_COLLECTED DATA_
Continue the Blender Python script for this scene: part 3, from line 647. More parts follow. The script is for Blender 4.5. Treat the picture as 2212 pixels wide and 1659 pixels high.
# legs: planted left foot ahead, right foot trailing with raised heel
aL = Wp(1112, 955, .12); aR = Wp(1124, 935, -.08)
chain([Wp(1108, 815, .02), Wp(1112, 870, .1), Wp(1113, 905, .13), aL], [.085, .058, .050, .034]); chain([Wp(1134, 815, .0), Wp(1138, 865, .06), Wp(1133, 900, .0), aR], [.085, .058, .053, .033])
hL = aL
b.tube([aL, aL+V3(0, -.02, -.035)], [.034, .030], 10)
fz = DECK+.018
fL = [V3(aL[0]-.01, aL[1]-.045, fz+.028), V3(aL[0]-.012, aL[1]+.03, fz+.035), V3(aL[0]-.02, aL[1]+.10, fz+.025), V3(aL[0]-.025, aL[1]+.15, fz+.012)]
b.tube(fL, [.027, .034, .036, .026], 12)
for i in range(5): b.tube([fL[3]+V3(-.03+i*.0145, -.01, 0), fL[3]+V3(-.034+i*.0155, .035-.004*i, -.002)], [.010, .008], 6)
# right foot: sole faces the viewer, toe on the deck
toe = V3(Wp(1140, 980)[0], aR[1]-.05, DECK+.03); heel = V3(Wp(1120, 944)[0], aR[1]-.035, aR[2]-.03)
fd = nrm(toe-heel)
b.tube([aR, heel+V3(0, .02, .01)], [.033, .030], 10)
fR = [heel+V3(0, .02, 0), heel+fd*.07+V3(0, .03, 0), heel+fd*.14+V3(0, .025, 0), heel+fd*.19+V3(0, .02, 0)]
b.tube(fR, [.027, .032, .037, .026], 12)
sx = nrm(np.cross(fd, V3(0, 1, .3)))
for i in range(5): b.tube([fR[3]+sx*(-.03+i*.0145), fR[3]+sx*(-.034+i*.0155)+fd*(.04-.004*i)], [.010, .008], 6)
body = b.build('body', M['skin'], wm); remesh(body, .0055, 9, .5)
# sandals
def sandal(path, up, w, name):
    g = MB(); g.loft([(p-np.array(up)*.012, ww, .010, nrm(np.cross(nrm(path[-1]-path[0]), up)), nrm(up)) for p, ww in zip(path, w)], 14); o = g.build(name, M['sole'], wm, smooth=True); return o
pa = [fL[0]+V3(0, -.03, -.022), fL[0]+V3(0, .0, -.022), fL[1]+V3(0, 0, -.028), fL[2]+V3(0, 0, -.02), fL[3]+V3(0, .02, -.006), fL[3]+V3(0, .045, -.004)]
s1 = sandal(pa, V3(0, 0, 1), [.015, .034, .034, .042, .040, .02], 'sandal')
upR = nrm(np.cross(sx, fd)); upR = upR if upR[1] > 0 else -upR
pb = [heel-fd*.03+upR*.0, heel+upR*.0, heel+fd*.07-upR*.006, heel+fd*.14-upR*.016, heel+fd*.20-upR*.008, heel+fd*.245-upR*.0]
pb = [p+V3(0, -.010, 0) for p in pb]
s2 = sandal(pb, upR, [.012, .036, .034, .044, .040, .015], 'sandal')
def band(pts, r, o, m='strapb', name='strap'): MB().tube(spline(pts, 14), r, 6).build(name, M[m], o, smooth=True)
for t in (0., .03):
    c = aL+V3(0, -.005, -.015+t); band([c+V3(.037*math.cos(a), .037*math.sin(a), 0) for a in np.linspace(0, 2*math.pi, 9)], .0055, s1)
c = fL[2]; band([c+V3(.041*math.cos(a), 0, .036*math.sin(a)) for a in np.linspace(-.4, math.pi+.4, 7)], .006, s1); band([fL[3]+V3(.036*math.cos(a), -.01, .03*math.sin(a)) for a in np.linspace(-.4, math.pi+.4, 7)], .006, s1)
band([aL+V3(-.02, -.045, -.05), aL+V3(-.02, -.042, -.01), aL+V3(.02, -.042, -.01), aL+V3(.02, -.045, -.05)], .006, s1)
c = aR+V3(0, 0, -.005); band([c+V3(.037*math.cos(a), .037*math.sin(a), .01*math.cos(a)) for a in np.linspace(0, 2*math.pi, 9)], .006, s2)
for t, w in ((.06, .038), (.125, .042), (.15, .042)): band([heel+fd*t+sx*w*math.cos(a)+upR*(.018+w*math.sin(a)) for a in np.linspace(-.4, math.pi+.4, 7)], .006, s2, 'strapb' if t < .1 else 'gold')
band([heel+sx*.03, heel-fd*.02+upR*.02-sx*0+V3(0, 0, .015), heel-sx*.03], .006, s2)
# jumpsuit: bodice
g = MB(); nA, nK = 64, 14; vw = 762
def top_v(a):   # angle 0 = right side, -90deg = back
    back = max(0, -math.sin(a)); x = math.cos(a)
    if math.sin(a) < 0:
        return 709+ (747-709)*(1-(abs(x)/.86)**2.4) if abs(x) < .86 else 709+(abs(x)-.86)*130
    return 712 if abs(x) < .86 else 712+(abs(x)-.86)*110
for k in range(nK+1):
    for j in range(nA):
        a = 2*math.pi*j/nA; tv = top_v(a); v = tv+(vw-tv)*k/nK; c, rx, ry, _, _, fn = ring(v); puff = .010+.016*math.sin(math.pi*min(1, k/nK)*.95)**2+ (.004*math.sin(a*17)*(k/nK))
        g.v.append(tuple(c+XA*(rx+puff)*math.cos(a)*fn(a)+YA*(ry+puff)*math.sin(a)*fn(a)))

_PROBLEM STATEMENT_
Would you reproduce the material above in full, exactly as given?

_TASK RESULT_
Continue the Blender Python script for this scene: part 3, from line 647. More parts follow. The script is for Blender 4.5. Treat the picture as 2212 pixels wide and 1659 pixels high.
# legs: planted left foot ahead, right foot trailing with raised heel
aL = Wp(1112, 955, .12); aR = Wp(1124, 935, -.08)
chain([Wp(1108, 815, .02), Wp(1112, 870, .1), Wp(1113, 905, .13), aL], [.085, .058, .050, .034]); chain([Wp(1134, 815, .0), Wp(1138, 865, .06), Wp(1133, 900, .0), aR], [.085, .058, .053, .033])
hL = aL
b.tube([aL, aL+V3(0, -.02, -.035)], [.034, .030], 10)
fz = DECK+.018
fL = [V3(aL[0]-.01, aL[1]-.045, fz+.028), V3(aL[0]-.012, aL[1]+.03, fz+.035), V3(aL[0]-.02, aL[1]+.10, fz+.025), V3(aL[0]-.025, aL[1]+.15, fz+.012)]
b.tube(fL, [.027, .034, .036, .026], 12)
for i in range(5): b.tube([fL[3]+V3(-.03+i*.0145, -.01, 0), fL[3]+V3(-.034+i*.0155, .035-.004*i, -.002)], [.010, .008], 6)
# right foot: sole faces the viewer, toe on the deck
toe = V3(Wp(1140, 980)[0], aR[1]-.05, DECK+.03); heel = V3(Wp(1120, 944)[0], aR[1]-.035, aR[2]-.03)
fd = nrm(toe-heel)
b.tube([aR, heel+V3(0, .02, .01)], [.033, .030], 10)
fR = [heel+V3(0, .02, 0), heel+fd*.07+V3(0, .03, 0), heel+fd*.14+V3(0, .025, 0), heel+fd*.19+V3(0, .02, 0)]
b.tube(fR, [.027, .032, .037, .026], 12)
sx = nrm(np.cross(fd, V3(0, 1, .3)))
for i in range(5): b.tube([fR[3]+sx*(-.03+i*.0145), fR[3]+sx*(-.034+i*.0155)+fd*(.04-.004*i)], [.010, .008], 6)
body = b.build('body', M['skin'], wm); remesh(body, .0055, 9, .5)
# sandals
def sandal(path, up, w, name):
    g = MB(); g.loft([(p-np.array(up)*.012, ww, .010, nrm(np.cross(nrm(path[-1]-path[0]), up)), nrm(up)) for p, ww in zip(path, w)], 14); o = g.build(name, M['sole'], wm, smooth=True); return o
pa = [fL[0]+V3(0, -.03, -.022), fL[0]+V3(0, .0, -.022), fL[1]+V3(0, 0, -.028), fL[2]+V3(0, 0, -.02), fL[3]+V3(0, .02, -.006), fL[3]+V3(0, .045, -.004)]
s1 = sandal(pa, V3(0, 0, 1), [.015, .034, .034, .042, .040, .02], 'sandal')
upR = nrm(np.cross(sx, fd)); upR = upR if upR[1] > 0 else -upR
pb = [heel-fd*.03+upR*.0, heel+upR*.0, heel+fd*.07-upR*.006, heel+fd*.14-upR*.016, heel+fd*.20-upR*.008, heel+fd*.245-upR*.0]
pb = [p+V3(0, -.010, 0) for p in pb]
s2 = sandal(pb, upR, [.012, .036, .034, .044, .040, .015], 'sandal')
def band(pts, r, o, m='strapb', name='strap'): MB().tube(spline(pts, 14), r, 6).build(name, M[m], o, smooth=True)
for t in (0., .03):
    c = aL+V3(0, -.005, -.015+t); band([c+V3(.037*math.cos(a), .037*math.sin(a), 0) for a in np.linspace(0, 2*math.pi, 9)], .0055, s1)
c = fL[2]; band([c+V3(.041*math.cos(a), 0, .036*math.sin(a)) for a in np.linspace(-.4, math.pi+.4, 7)], .006, s1); band([fL[3]+V3(.036*math.cos(a), -.01, .03*math.sin(a)) for a in np.linspace(-.4, math.pi+.4, 7)], .006, s1)
band([aL+V3(-.02, -.045, -.05), aL+V3(-.02, -.042, -.01), aL+V3(.02, -.042, -.01), aL+V3(.02, -.045, -.05)], .006, s1)
c = aR+V3(0, 0, -.005); band([c+V3(.037*math.cos(a), .037*math.sin(a), .01*math.cos(a)) for a in np.linspace(0, 2*math.pi, 9)], .006, s2)
for t, w in ((.06, .038), (.125, .042), (.15, .042)): band([heel+fd*t+sx*w*math.cos(a)+upR*(.018+w*math.sin(a)) for a in np.linspace(-.4, math.pi+.4, 7)], .006, s2, 'strapb' if t < .1 else 'gold')
band([heel+sx*.03, heel-fd*.02+upR*.02-sx*0+V3(0, 0, .015), heel-sx*.03], .006, s2)
# jumpsuit: bodice
g = MB(); nA, nK = 64, 14; vw = 762
def top_v(a):   # angle 0 = right side, -90deg = back
    back = max(0, -math.sin(a)); x = math.cos(a)
    if math.sin(a) < 0:
        return 709+ (747-709)*(1-(abs(x)/.86)**2.4) if abs(x) < .86 else 709+(abs(x)-.86)*130
    return 712 if abs(x) < .86 else 712+(abs(x)-.86)*110
for k in range(nK+1):
    for j in range(nA):
        a = 2*math.pi*j/nA; tv = top_v(a); v = tv+(vw-tv)*k/nK; c, rx, ry, _, _, fn = ring(v); puff = .010+.016*math.sin(math.pi*min(1, k/nK)*.95)**2+ (.004*math.sin(a*17)*(k/nK))
        g.v.append(tuple(c+XA*(rx+puff)*math.cos(a)*fn(a)+YA*(ry+puff)*math.sin(a)*fn(a)))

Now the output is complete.